To do.
Starting at the first line of the data below, write out each line exactly until you reach the line containing "return eye + r * ((y - H) / r.y)", and include that line too.
....
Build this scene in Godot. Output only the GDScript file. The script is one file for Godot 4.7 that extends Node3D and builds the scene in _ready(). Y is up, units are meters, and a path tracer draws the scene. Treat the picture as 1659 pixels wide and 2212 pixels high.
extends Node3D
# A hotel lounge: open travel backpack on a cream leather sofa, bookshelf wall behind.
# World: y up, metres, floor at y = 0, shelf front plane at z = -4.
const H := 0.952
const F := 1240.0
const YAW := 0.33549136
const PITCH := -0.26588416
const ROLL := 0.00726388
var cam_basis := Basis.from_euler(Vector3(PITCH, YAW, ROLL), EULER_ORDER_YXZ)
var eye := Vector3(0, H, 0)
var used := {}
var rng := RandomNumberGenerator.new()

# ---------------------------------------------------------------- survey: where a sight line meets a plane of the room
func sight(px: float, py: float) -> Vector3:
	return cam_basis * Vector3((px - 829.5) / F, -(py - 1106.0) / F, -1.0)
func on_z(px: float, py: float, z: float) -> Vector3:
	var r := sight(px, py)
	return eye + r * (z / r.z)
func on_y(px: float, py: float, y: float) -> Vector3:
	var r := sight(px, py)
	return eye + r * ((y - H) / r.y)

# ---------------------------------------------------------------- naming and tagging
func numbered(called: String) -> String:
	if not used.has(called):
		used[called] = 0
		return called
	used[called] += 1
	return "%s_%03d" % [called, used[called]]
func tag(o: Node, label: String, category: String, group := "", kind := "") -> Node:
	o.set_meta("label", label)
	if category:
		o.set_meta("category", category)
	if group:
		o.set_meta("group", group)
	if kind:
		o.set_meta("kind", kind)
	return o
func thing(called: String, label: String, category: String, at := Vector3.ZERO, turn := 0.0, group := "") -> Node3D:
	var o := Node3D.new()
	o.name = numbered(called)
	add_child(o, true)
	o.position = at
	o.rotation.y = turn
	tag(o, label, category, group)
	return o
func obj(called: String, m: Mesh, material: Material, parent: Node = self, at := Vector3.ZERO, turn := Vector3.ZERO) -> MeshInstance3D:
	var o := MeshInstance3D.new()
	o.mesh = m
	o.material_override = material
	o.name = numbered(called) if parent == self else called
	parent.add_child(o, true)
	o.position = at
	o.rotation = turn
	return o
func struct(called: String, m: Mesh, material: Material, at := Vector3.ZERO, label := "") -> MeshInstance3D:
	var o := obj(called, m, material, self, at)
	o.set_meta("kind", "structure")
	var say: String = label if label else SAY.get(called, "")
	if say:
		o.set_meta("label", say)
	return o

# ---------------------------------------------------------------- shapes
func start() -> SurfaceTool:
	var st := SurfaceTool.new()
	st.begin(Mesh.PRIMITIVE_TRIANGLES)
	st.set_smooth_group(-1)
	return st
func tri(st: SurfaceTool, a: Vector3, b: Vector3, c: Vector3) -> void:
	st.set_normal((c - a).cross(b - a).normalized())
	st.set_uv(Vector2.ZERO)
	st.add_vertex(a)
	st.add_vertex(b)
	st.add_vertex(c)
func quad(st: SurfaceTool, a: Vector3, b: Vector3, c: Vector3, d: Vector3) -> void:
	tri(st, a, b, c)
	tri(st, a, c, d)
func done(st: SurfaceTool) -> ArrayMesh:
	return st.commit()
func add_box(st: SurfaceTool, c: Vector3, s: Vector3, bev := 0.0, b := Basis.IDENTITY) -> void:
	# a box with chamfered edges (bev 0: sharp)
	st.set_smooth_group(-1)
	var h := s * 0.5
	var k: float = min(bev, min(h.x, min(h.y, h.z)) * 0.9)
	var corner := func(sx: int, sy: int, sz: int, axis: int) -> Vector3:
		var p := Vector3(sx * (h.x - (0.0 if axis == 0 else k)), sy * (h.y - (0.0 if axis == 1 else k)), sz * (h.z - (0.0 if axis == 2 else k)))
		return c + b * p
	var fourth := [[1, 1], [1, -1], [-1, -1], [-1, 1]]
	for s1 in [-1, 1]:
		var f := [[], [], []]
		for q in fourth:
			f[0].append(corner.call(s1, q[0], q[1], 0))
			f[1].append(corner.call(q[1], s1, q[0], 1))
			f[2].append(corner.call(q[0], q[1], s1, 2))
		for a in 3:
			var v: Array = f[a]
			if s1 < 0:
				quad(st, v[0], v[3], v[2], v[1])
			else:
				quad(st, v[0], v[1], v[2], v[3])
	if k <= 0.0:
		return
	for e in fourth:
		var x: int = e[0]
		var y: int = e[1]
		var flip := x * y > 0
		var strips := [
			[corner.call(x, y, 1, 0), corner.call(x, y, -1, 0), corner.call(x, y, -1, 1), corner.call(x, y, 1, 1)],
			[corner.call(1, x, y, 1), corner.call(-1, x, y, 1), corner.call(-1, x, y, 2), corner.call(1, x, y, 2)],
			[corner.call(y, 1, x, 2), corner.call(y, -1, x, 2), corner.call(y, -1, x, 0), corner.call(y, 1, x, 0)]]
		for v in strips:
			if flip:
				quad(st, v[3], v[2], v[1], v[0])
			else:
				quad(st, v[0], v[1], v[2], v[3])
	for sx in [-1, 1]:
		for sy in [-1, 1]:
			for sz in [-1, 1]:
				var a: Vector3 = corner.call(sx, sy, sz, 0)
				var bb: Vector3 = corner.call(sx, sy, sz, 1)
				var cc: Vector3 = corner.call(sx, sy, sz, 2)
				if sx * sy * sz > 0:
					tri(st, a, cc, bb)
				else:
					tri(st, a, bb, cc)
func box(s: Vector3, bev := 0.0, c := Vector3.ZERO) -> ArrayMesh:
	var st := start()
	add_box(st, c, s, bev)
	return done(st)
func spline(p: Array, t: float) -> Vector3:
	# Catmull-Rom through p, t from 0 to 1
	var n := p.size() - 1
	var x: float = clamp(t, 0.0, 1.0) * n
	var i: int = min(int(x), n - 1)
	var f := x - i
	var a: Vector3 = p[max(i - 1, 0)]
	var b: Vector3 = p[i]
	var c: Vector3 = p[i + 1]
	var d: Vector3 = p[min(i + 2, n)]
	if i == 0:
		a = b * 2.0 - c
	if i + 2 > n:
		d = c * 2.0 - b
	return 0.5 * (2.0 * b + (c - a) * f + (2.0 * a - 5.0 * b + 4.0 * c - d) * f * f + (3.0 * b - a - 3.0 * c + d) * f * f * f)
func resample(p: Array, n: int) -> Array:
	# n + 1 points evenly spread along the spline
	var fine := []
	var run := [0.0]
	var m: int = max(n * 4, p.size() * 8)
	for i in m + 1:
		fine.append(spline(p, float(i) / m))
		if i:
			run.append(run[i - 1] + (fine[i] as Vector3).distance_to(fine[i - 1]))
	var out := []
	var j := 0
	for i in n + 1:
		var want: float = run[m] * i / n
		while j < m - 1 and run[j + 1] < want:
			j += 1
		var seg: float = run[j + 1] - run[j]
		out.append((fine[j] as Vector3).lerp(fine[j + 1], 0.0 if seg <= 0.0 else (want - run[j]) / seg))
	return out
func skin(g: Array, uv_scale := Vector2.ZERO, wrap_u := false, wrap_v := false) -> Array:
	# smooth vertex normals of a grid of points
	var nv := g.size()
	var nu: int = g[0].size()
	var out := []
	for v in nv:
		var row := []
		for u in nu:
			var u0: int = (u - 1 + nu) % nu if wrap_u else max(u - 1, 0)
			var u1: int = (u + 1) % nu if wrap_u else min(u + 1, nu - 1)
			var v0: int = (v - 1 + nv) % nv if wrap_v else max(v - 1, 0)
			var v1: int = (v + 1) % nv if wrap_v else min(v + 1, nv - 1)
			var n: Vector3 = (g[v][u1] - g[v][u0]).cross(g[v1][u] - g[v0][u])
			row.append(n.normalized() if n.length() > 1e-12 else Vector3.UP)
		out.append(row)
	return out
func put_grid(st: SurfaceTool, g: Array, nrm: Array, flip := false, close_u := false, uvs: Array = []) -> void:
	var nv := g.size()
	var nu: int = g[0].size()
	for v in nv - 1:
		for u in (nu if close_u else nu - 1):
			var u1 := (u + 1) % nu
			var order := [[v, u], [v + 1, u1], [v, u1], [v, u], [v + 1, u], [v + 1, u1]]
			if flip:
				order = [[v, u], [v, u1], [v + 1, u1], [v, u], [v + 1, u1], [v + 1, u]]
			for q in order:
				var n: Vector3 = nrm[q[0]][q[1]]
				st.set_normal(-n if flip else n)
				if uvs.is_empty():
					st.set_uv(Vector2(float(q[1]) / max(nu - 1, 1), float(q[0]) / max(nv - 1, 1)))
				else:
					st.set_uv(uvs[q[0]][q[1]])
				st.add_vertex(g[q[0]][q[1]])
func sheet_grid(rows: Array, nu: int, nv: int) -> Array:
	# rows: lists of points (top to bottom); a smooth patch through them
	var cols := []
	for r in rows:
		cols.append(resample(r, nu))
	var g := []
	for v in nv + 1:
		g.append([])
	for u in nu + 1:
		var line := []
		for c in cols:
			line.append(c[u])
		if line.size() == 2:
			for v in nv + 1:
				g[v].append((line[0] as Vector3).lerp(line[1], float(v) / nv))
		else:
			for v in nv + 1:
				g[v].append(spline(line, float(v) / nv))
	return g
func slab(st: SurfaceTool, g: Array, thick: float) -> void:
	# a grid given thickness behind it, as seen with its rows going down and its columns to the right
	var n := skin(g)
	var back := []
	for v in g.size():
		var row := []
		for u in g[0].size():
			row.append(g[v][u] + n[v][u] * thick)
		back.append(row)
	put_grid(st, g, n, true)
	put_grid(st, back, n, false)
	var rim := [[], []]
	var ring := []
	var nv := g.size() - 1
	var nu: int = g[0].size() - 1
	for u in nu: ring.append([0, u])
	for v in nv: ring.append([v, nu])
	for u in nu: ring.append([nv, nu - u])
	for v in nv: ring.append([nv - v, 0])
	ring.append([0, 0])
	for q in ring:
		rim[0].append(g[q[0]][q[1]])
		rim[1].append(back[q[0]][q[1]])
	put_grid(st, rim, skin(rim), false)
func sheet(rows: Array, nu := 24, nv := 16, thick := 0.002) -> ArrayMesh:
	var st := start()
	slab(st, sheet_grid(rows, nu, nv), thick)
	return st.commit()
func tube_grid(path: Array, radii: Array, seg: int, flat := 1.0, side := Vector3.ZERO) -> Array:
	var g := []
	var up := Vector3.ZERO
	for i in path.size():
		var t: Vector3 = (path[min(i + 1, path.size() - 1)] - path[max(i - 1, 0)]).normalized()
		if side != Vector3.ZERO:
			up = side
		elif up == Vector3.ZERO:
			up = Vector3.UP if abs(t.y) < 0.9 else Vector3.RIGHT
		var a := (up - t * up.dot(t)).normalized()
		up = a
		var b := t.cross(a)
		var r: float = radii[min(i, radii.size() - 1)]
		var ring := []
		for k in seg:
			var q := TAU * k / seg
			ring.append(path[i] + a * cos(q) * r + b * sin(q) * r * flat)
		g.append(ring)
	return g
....
Solved problem.
Build this scene in Godot. Output only the GDScript file. The script is one file for Godot 4.7 that extends Node3D and builds the scene in _ready(). Y is up, units are meters, and a path tracer draws the scene. Treat the picture as 1659 pixels wide and 2212 pixels high.
extends Node3D
# A hotel lounge: open travel backpack on a cream leather sofa, bookshelf wall behind.
# World: y up, metres, floor at y = 0, shelf front plane at z = -4.
const H := 0.952
const F := 1240.0
const YAW := 0.33549136
const PITCH := -0.26588416
const ROLL := 0.00726388
var cam_basis := Basis.from_euler(Vector3(PITCH, YAW, ROLL), EULER_ORDER_YXZ)
var eye := Vector3(0, H, 0)
var used := {}
var rng := RandomNumberGenerator.new()

# ---------------------------------------------------------------- survey: where a sight line meets a plane of the room
func sight(px: float, py: float) -> Vector3:
	return cam_basis * Vector3((px - 829.5) / F, -(py - 1106.0) / F, -1.0)
func on_z(px: float, py: float, z: float) -> Vector3:
	var r := sight(px, py)
	return eye + r * (z / r.z)
func on_y(px: float, py: float, y: float) -> Vector3:
	var r := sight(px, py)
	return eye + r * ((y - H) / r.y)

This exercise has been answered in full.